The attack took down the service Saturday, September 30. In a statement released on Sunday, the company said an automated bot accessed their server, wiped the database, and left a ransom note behind. The database appears to be a PostgreSQL instance.
The attacker's bot was able to access the database because the company's engineers left remote connections enabled for the database server from the development phase.
"Due to the hectical and unplanned September migration, we didn’t have everything locked down yet, which led to this situation," an R6DB spokesperson said. "They left a nice ransom message, but we have no reason to believe that they kept any data. On top of that our backups are useless, since they didn’t work on the Postgres codebase yet."

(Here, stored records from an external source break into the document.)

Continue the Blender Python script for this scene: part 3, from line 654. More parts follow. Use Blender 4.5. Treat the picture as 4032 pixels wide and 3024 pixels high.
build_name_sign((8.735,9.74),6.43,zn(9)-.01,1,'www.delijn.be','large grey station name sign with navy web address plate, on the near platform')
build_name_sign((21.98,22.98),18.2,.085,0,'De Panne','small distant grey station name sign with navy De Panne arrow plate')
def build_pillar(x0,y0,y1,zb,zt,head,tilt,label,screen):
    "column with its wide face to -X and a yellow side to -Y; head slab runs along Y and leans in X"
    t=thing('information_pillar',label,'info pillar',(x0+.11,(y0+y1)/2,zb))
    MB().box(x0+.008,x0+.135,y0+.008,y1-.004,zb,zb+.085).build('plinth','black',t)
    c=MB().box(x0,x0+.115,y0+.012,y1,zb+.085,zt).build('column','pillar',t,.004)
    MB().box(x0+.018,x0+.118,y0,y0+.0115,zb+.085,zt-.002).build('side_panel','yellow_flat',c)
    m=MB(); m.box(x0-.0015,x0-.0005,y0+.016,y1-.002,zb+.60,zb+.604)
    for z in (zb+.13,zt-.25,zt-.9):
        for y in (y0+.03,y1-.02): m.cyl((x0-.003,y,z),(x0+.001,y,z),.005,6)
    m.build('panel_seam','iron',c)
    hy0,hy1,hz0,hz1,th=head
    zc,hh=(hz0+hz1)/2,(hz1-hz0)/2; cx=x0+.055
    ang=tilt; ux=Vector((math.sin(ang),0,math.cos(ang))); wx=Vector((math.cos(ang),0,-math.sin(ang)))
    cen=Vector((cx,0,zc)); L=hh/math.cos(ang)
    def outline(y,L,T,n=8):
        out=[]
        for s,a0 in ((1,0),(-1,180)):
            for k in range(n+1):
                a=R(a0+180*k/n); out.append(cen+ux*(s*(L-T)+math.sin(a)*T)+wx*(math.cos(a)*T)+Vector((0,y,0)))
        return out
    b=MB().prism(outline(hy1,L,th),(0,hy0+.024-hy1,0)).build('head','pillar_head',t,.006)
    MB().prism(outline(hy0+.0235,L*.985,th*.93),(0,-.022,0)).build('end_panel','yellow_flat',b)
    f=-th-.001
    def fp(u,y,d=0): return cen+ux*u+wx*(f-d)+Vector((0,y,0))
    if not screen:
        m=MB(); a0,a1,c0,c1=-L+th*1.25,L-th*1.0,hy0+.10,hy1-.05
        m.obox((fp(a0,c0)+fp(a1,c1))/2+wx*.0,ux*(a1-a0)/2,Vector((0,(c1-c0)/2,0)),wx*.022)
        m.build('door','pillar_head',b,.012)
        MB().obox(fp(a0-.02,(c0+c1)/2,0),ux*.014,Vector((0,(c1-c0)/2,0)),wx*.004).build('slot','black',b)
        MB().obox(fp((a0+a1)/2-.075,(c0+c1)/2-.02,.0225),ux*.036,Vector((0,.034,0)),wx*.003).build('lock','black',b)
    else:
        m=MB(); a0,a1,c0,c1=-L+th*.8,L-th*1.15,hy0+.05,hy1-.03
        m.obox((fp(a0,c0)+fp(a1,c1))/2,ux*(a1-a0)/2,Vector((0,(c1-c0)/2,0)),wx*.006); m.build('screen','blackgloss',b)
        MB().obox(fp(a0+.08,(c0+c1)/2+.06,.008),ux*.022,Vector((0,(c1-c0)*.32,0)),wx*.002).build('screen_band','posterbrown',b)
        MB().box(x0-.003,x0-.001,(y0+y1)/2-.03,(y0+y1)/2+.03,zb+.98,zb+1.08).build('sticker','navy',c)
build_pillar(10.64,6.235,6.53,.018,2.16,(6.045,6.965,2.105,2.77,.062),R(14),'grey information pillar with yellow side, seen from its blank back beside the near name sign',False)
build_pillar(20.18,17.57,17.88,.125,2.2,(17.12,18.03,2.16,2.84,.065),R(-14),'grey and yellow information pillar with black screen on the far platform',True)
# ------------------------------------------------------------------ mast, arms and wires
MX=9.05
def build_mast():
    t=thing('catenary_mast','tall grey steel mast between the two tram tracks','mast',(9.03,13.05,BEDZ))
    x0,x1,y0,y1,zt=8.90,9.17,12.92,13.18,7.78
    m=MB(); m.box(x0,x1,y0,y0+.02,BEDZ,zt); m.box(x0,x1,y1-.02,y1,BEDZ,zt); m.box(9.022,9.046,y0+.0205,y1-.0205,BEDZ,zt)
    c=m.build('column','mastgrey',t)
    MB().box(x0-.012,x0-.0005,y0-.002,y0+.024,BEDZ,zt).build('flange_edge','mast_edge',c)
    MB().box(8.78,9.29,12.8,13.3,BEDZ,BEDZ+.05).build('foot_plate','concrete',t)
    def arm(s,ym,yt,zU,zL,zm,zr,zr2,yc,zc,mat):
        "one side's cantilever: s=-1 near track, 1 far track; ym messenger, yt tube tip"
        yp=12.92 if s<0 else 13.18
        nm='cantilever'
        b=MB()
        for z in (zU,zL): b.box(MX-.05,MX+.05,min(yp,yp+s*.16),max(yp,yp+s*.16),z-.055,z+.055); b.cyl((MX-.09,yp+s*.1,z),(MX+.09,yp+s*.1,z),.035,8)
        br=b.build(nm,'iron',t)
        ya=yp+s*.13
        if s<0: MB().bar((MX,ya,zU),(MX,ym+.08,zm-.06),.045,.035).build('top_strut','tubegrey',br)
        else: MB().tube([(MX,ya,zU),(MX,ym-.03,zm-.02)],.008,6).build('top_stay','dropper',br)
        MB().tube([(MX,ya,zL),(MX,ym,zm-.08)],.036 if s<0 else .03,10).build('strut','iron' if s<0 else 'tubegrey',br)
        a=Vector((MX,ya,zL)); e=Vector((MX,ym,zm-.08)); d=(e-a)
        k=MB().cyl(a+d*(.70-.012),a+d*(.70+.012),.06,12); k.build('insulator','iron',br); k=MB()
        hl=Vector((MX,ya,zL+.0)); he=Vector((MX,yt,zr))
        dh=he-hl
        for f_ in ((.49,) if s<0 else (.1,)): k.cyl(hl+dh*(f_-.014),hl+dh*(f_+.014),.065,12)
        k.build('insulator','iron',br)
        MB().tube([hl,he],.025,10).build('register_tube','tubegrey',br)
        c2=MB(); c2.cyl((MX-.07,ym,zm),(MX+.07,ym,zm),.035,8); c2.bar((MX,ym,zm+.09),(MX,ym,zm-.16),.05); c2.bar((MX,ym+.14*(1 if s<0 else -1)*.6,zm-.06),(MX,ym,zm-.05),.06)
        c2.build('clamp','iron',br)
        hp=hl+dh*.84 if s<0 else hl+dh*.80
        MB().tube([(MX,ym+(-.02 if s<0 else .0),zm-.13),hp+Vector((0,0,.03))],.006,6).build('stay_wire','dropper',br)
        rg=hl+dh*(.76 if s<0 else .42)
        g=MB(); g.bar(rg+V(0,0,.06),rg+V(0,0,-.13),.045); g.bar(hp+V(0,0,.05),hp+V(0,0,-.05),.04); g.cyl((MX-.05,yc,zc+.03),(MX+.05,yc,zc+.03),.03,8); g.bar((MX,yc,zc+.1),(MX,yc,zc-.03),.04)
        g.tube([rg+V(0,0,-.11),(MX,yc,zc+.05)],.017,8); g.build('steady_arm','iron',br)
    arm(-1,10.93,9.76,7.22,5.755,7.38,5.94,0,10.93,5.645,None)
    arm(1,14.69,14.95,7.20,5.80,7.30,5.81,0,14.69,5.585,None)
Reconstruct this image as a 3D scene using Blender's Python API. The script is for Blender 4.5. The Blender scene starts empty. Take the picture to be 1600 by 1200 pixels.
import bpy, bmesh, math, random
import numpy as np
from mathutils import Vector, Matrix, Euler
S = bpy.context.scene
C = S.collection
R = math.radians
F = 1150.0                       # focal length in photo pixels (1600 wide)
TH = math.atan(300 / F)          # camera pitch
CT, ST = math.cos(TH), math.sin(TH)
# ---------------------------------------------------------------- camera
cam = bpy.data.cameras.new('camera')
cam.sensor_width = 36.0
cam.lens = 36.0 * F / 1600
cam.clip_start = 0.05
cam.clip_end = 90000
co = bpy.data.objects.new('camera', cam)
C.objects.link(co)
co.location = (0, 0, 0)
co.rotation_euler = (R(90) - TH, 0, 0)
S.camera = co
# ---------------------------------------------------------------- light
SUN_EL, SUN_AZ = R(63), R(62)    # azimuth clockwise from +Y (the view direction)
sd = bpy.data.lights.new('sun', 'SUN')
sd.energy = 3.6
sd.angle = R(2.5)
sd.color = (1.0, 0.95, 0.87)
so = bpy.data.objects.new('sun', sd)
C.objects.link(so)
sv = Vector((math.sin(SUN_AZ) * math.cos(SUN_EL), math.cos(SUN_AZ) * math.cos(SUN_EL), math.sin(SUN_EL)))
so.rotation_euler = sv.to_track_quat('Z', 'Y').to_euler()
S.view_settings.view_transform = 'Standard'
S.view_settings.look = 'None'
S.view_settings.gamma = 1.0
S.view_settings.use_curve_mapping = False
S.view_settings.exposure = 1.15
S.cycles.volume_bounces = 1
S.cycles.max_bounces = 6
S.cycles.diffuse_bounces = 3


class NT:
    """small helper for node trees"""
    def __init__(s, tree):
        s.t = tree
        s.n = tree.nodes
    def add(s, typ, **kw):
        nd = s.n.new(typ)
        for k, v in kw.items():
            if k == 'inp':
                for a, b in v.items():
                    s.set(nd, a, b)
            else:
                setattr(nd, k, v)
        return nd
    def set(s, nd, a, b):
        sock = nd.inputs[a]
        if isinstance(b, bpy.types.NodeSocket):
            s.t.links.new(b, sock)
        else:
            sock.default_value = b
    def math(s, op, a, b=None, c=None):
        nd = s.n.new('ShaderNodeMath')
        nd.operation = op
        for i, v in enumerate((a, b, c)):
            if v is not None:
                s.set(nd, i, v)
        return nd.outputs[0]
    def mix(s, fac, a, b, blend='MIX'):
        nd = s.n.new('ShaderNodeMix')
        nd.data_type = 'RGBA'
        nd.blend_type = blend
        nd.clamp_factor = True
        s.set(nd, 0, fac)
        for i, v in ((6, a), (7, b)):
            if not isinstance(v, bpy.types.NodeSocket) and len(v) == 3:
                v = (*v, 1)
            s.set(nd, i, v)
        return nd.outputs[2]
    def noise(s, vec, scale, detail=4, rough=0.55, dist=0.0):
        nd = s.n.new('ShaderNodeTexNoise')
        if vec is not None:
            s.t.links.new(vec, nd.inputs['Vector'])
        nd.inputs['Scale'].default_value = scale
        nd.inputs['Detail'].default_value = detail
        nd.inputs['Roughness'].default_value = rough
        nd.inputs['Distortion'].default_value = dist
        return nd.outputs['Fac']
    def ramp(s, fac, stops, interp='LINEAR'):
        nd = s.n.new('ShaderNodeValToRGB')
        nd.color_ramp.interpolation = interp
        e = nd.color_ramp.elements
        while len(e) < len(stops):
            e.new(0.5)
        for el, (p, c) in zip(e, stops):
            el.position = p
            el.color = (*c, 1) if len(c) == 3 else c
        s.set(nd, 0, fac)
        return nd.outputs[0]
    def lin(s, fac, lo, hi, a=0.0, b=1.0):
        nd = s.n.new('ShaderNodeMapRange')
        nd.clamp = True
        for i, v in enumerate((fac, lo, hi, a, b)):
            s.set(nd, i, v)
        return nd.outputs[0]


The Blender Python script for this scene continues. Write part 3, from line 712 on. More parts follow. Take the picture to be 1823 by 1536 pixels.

R6DB said the attacker only accessed the database, but they decided to wipe and reinstall the entire machine, just to be safe.
Company engineers are working to restore as much of the data as possible, but R6DB expects some information to be lost for good.
Staff says they never stored any personal data on Rainbow Six Siege players, so service users don't have anything to worry about.
All that was lost is player statistics. Gamers used R6DB exactly for this purpose, to keep track of their evolution across time, and get another perspective on their stats, besides to what the game provides.
"We basically lost all our historical data," said R6DB. "Some profiles are gone. We can re-index them when searched for, but that’s a step we can’t do ourselves."
"Progressions (aka historical data, aka charts) are [EXPLETIVE] They’ll fill up again over time, but the past is gone," R6DB said. "[PC only] aliases are half-[REDACTED]. We still have some older data, but about a months worth of aliases is lost."
At the time of writing, the R6DB is up and running, but the company is still working on restoring player data. Staff expects to finish the restoration process by Monday.
The ransom attack on a PostgreSQL database is one of the first of its kind, but not unique. Hackers have been scanning the Internet for exposed databases, wiping their content, and leaving ransom notes behind in the hopes that victims fall for the trick and pay the ransom without investigating what truly happened to their data.
MongoDB, ElasticSearch, Hadoop, CouchDB, Cassandra, and MySQL servers have been targeted.
The most recent wave of attacks targeted MongoDB, at the start of the month. The company behind MongoDB blamed the attacks on server owners who left their databases open to connections without a password on the admin account.